Category and bestseller pages are useful specifically because they tend to be crawled frequently already, driven by their own traffic, freshness, and link density, and because a link placed there sits in proximity to a page Google has already assigned meaningful crawl priority to. A cross-sell module placed on other individual product pages, especially ones without much authority or crawl frequency themselves, doesn’t confer the same benefit, since the module is only as strong a discovery/priority signal as the page hosting it.
Why this specifically shortens the “first indexing cycle” window
A brand-new page without any inbound signal sits in a slower discovery queue by default, Google has to encounter it via sitemap or via a link from a page it already knows, and then decide how to prioritize crawling and evaluating it relative to everything else competing for crawl attention. Linking it prominently from a page Google already treats as high-priority effectively borrows that page’s existing standing to fast-track discovery and elevate the new URL’s position in the crawl queue sooner than an unlinked or weakly-linked page would achieve on its own. This doesn’t guarantee a first-cycle ranking outcome, ranking still depends on relevance and competitive factors independent of crawl priority, but it does address the crawl-and-discovery half of getting a new page evaluated promptly, which is a prerequisite for ranking at all.

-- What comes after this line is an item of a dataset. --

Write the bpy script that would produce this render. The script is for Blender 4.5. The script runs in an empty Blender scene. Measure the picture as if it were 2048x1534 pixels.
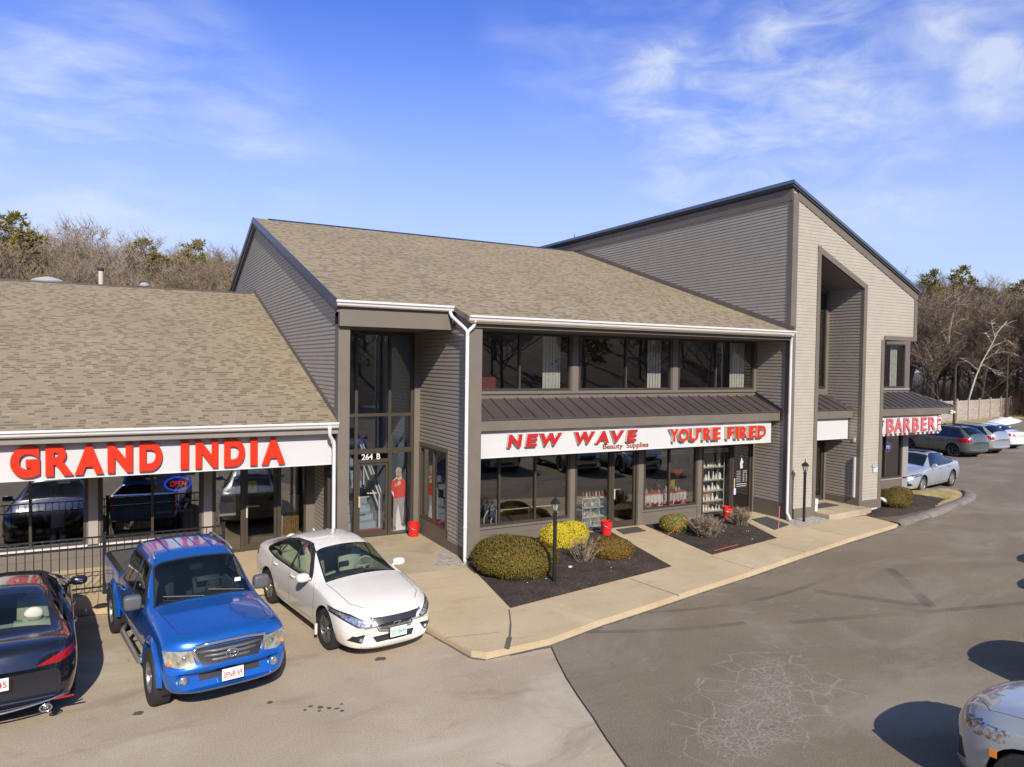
import bpy, bmesh, math, random
from mathutils import Vector, Matrix
import numpy as np
sc = bpy.context.scene
COL = sc.collection
S = 0.9135            # everything below is laid out in survey units; scaled to metres at the end
TAU = math.pi * 2

# ------------------------------------------------------------------ camera
cam = bpy.data.cameras.new("camera"); camo = bpy.data.objects.new("camera", cam); COL.objects.link(camo)
cam.lens = 36 * 1440 / 2048; cam.sensor_width = 36; cam.clip_start = 0.1; cam.clip_end = 3000
yaw, pitch, roll = 0.49927442, 0.02787253, 0.01411455
F = Vector((math.sin(yaw) * math.cos(pitch), math.cos(yaw) * math.cos(pitch), -math.sin(pitch)))
R0 = Vector((math.cos(yaw), -math.sin(yaw), 0)); U0 = R0.cross(F)
R = R0 * math.cos(roll) + U0 * math.sin(roll); U = -R0 * math.sin(roll) + U0 * math.cos(roll)
camo.matrix_world = Matrix(((R.x, U.x, -F.x, 0), (R.y, U.y, -F.y, 0), (R.z, U.z, -F.z, 5.2 * S), (0, 0, 0, 1)))
sc.camera = camo

# ------------------------------------------------------------------ light
SUN = Vector((-0.22, -1.0, 0.65)).normalized()       # towards the sun
sun = bpy.data.lights.new("sun", 'SUN'); suno = bpy.data.objects.new("sun", sun); COL.objects.link(suno)
sun.energy = 4.85; sun.angle = math.radians(0.5); sun.color = (1.0, 0.925, 0.80)
suno.rotation_euler = SUN.to_track_quat('Z', 'Y').to_euler(); suno.location = (0, 0, 60)
W = bpy.data.worlds.new("World"); sc.world = W; W.use_nodes = True
nt = W.node_tree; nt.nodes.clear()
def N(nt, t, **kw):
    n = nt.nodes.new(t)
    for k, v in kw.items():
        if k == 'i':
            for a, b in v.items(): n.inputs[a].default_value = b
        else: setattr(n, k, v)
    return n
def LK(nt, a, ao, b, bi): nt.links.new(a.outputs[ao], b.inputs[bi])
def ramp(nt, pts, interp='LINEAR'):
    r = N(nt, 'ShaderNodeValToRGB'); cr = r.color_ramp; cr.interpolation = interp
    while len(cr.elements) < len(pts): cr.elements.new(0.5)
    for e, (p, c) in zip(cr.elements, pts):
        e.position = p; e.color = (c[0], c[1], c[2], 1) if not isinstance(c, (int, float)) else (c, c, c, 1)
    return r
def math_(nt, op, a=None, b=None, clamp=False):
    n = N(nt, 'ShaderNodeMath', operation=op, use_clamp=clamp)
    for i, q in enumerate((a, b)):
        if q is None: continue
        if isinstance(q, (int, float)): n.inputs[i].default_value = q
        else: nt.links.new(q, n.inputs[i])
    return n.outputs[0]
sky = N(nt, 'ShaderNodeTexSky', sky_type='NISHITA', sun_disc=False)
sky.sun_elevation = math.asin(SUN.z); sky.sun_rotation = math.atan2(SUN.x, SUN.y)
sky.air_density = 1.0; sky.dust_density = 0.6; sky.ozone_density = 2.5; sky.altitude = 50
tint = N(nt, 'ShaderNodeMix', data_type='RGBA', blend_type='MULTIPLY'); tint.inputs[0].default_value = 1
tint.inputs[7].default_value = (0.80, 1.02, 1.95, 1)
LK(nt, sky, 0, tint, 6)
tc = N(nt, 'ShaderNodeTexCoord')
sp = N(nt, 'ShaderNodeSeparateXYZ'); LK(nt, tc, 'Generated', sp, 0)
zr_ = N(nt, 'ShaderNodeMapRange', interpolation_type='SMOOTHSTEP'); zr_.inputs[1].default_value = .50; zr_.inputs[2].default_value = .85; LK(nt, sp, 2, zr_, 0)
zt_ = N(nt, 'ShaderNodeMix', data_type='RGBA'); LK(nt, zr_, 0, zt_, 0); zt_.inputs[6].default_value = (0.72, .93, 1.85, 1); zt_.inputs[7].default_value = (1.25, 1.25, 1.22, 1); LK(nt, zt_, 2, tint, 7)  # sky above the frame turned neutral and brightened to lift the fill light
def blob(d, w, soft):
    v = N(nt, 'ShaderNodeVectorMath', operation='DOT_PRODUCT'); LK(nt, tc, 'Generated', v, 0)
    v.inputs[1].default_value = Vector(d).normalized()
    m = N(nt, 'ShaderNodeMapRange', interpolation_type='SMOOTHSTEP')
    m.inputs[1].default_value = math.cos(w); m.inputs[2].default_value = math.cos(soft); LK(nt, v, 'Value', m, 0)
    return m.outputs[0]
mp = N(nt, 'ShaderNodeMapping'); LK(nt, tc, 'Generated', mp, 0)
mp.inputs['Rotation'].default_value = (0.25, 0.12, 0.5); mp.inputs['Scale'].default_value = (1.0, 1.6, 3.4)
nz = N(nt, 'ShaderNodeTexNoise', i={'Scale': 3.0, 'Detail': 9, 'Roughness': 0.56, 'Distortion': 0.30}); LK(nt, mp, 0, nz, 0)
nz2 = N(nt, 'ShaderNodeTexNoise', i={'Scale': 7.5, 'Detail': 9, 'Roughness': 0.58, 'Distortion': 0.55}); LK(nt, mp, 0, nz2, 0)
def px_dir(x, y): return F + R * ((x - 1024) / 1440) - U * ((y - 767) / 1440)
BL = [((1500, 210), .27, .03, .72), ((1330, 185), .09, .01, 1.0), ((1640, 290), .20, .02, .55), ((1560, 215), .12, .0, 1.2), ((1620, 100), .08, .0, .9), ((2010, 165), .06, .0, 1.2), ((1960, 10), .08, .0, 1.0),
      ((1100, 110), .12, .01, .5), ((300, 250), .22, .01, .95), ((60, 320), .18, .01, .8), ((1400, 330), .12, .01, .8), ((1870, 370), .10, .01, .5), ((600, 330), .14, 0.0, .35)]
acc = None
for p, w, s, a in BL:
    b = math_(nt, 'MULTIPLY', blob(px_dir(*p), w, s), a)
    acc = b if acc is None else math_(nt, 'ADD', acc, b)
acc = math_(nt, 'MINIMUM', acc, 1.5)
r1 = N(nt, 'ShaderNodeMapRange'); r1.inputs[1].default_value = 0.42; r1.inputs[2].default_value = 0.80; LK(nt, nz, 'Fac', r1, 0)
r2 = N(nt, 'ShaderNodeMapRange'); r2.inputs[1].default_value = 0.38; r2.inputs[2].default_value = 0.66; LK(nt, nz2, 'Fac', r2, 0)
cl = math_(nt, 'MULTIPLY', math_(nt, 'ADD', math_(nt, 'MULTIPLY', r1.outputs[0], .75), math_(nt, 'MULTIPLY', r2.outputs[0], .45)), acc, True)
cl = math_(nt, 'MULTIPLY', math_(nt, 'POWER', cl, 1.35), .74, True)
# thin high veil brightening towards the horizon
hz = N(nt, 'ShaderNodeMapRange', interpolation_type='SMOOTHSTEP'); hz.inputs[1].default_value = 0.47; hz.inputs[2].default_value = 0.0; LK(nt, sp, 2, hz, 0)
hzf = math_(nt, 'MULTIPLY', hz.outputs[0], .95)
m0 = N(nt, 'ShaderNodeMix', data_type='RGBA'); LK(nt, tint, 2, m0, 6); nt.links.new(hzf, m0.inputs[0])
m1 = N(nt, 'ShaderNodeMix', data_type='RGBA'); LK(nt, m0, 2, m1, 6); nt.links.new(cl, m1.inputs[0])
SKYK = 0.10
m0.inputs[7].default_value = (5.3, 6.4, 8.1, 1); m1.inputs[7].default_value = (6.6, 7.3, 8.4, 1)
bg = N(nt, 'ShaderNodeBackground', i={'Strength': SKYK}); LK(nt, m1, 2, bg, 0)
wo = N(nt, 'ShaderNodeOutputWorld'); LK(nt, bg, 0, wo, 0)
sc.view_settings.view_transform = 'Standard'; sc.view_settings.look = 'None'
sc.view_settings.exposure = 0.20; sc.view_settings.gamma = 1
sc.cycles.max_bounces = 8; sc.cycles.transparent_max_bounces = 12; sc.cycles.caustics_reflective = False; sc.cycles.caustics_refractive = False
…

Practical implementation notes
The placement matters more than the mere existence of a cross-sell module. A “customers also bought” or “related items” widget that only appears on other individual, low-authority product pages produces a weaker signal than the same content type surfaced additionally on category pages, best-seller or trending collections, and the homepage, precisely because those pages are the ones Google is already visiting often and treating as structurally important. For a genuinely new product launch, deliberately surfacing it in those high-traffic, high-crawl-frequency contexts, even temporarily, ahead of adding it to the standard related-product rotation on other product pages, gives it the strongest available discovery and priority signal.

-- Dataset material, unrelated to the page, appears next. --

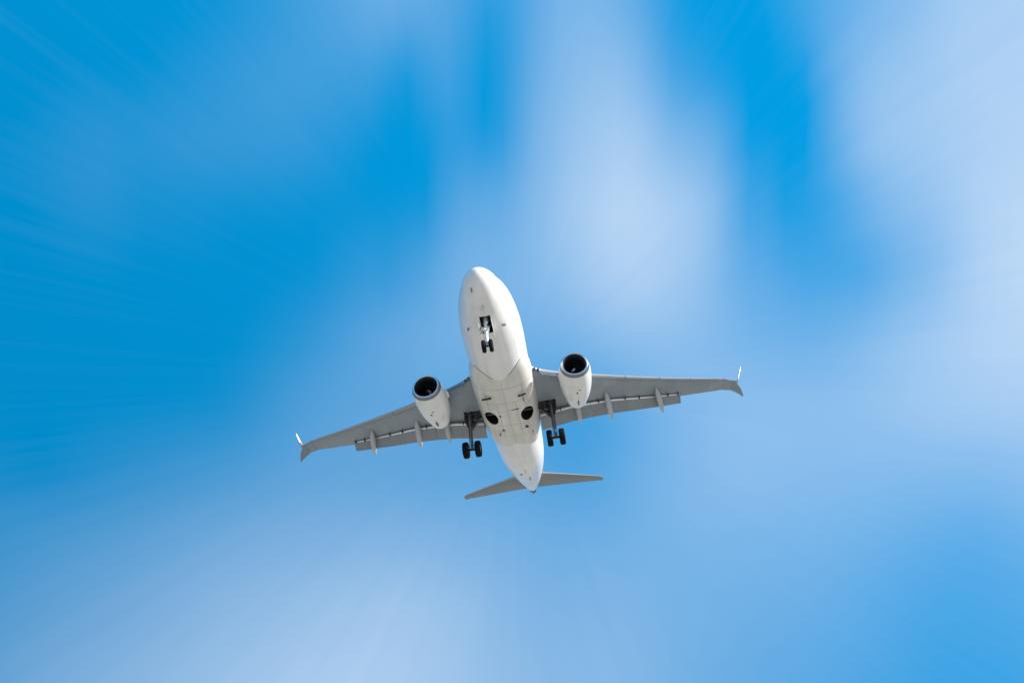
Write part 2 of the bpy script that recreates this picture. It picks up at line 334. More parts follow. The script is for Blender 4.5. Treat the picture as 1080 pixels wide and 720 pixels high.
# ------------------------------------------------------------------ ground (below the picture: it throws the light onto the belly)
gm, t, b = bsdf('dry_grass_field', (0.40, 0.35, 0.25), 0.95, 0, 0, 0.2)
o_, x_, y_, z_ = objco(t)
gn = noise(t, o_, 0.035, 6.0, 0.6); gn2 = noise(t, o_, 1.7, 4.0, 0.6)
gc = mixc(t, gn, (0.385, 0.345, 0.29), (0.315, 0.29, 0.245)); gc = mixc(t, mth(t, 'MULTIPLY', gn2, 0.35), gc, (0.40, 0.355, 0.30))
t.links.new(gc, b.inputs['Base Color'])
bm = bmesh.new()
for r_ in range(1): bmesh.ops.create_circle(bm, cap_ends=True, segments=96, radius=26000)
g = make('ground', bm, gm); g['kind'] = 'structure'

# ------------------------------------------------------------------ materials of the airliner
def seam_frames(t, o, x, y, z): return every(t, x, 1.6, 0.011, 0.35)
def seam_laps(t, o, x, y, z):
    lo = mth(t, 'LESS_THAN', z, 0.2)
    a_ = line(t, mth(t, 'ABSOLUTE', y), 0.92, 0.010)
    return mth(t, 'MULTIPLY', mth(t, 'MAXIMUM', a_, line(t, z, -0.85, 0.010)), lo)
def seam_doors(t, o, x, y, z):                     # cargo and equipment hatches outlined on the lower skin
    def frame(x0, x1, c_, c0, c1, w=0.014):
        inx = between(t, x, x0, x1); inc = between(t, c_, c0, c1)
        ex = mth(t, 'MAXIMUM', line(t, x, x0, w), line(t, x, x1, w)); ec = mth(t, 'MAXIMUM', line(t, c_, c0, w), line(t, c_, c1, w))
        return mth(t, 'MAXIMUM', mth(t, 'MULTIPLY', ex, inc), mth(t, 'MULTIPLY', ec, inx))
    low = mth(t, 'LESS_THAN', z, -0.5)
    k = frame(5.75, 6.35, y, -0.32, 0.30)
    k = mth(t, 'MAXIMUM', k, frame(20.6, 21.3, y, -0.3, 0.3))
    k2 = mth(t, 'MULTIPLY', frame(6.9, 8.15, z, -1.45, -0.35), mth(t, 'GREATER_THAN', mth(t, 'MULTIPLY', y, -1.0), 0.4))
    return mth(t, 'MAXIMUM', mth(t, 'MULTIPLY', k, low), k2)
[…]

It’s also worth keeping the two link types distinct in how they’re evaluated: a dynamically generated recommendation module (algorithmically selecting “similar” products) and a manually curated placement on a bestseller or category hub serve different purposes. The dynamic module handles ongoing, broad internal linking at scale; the manual or prioritized placement on a high-authority hub page is the specific lever for accelerating a new page’s discovery and crawl priority. Relying on the dynamic module alone, especially if it’s personalized or session-based and therefore inconsistent across crawls, doesn’t provide the same stable signal a fixed placement on a category or bestseller page does.
Practical implication
Don’t treat all cross-sell placements as interchangeable for the purpose of accelerating a new product page’s first indexing cycle. Prioritize links from pages with demonstrated high crawl frequency and structural importance in the site, category hubs, bestseller or trending collections, homepage modules, over placements on other individual product pages that may themselves be weakly crawled. There’s no verified specific number of links or a guaranteed ranking timeline this produces; the mechanism addresses discovery speed and crawl priority, not competitive relevance, so pair this linking strategy with genuinely differentiated, non-thin product content rather than treating strong internal linking as a substitute for what the page itself needs to rank well once it’s found and indexed.
Hypothetically, picture a specialty coffee retailer, “Ember & Grind,” launching a new single-origin bean product. If the launch plan relied only on adding it to the standard “related products” module on other, individually low-traffic bean product pages, the new page might sit for weeks with minimal crawl attention, since those hosting pages aren’t themselves visited by Googlebot very often. Instead, temporarily featuring the new bean in a “just added” module on the homepage and on the high-traffic “shop all coffee” category hub, pages Google already crawls frequently because of their own link density and traffic, would likely get the new URL discovered and evaluated far sooner. Once it had accumulated some organic traffic and a normal position in the site’s link graph, it could roll into the standard related-product rotation without needing the elevated placement indefinitely.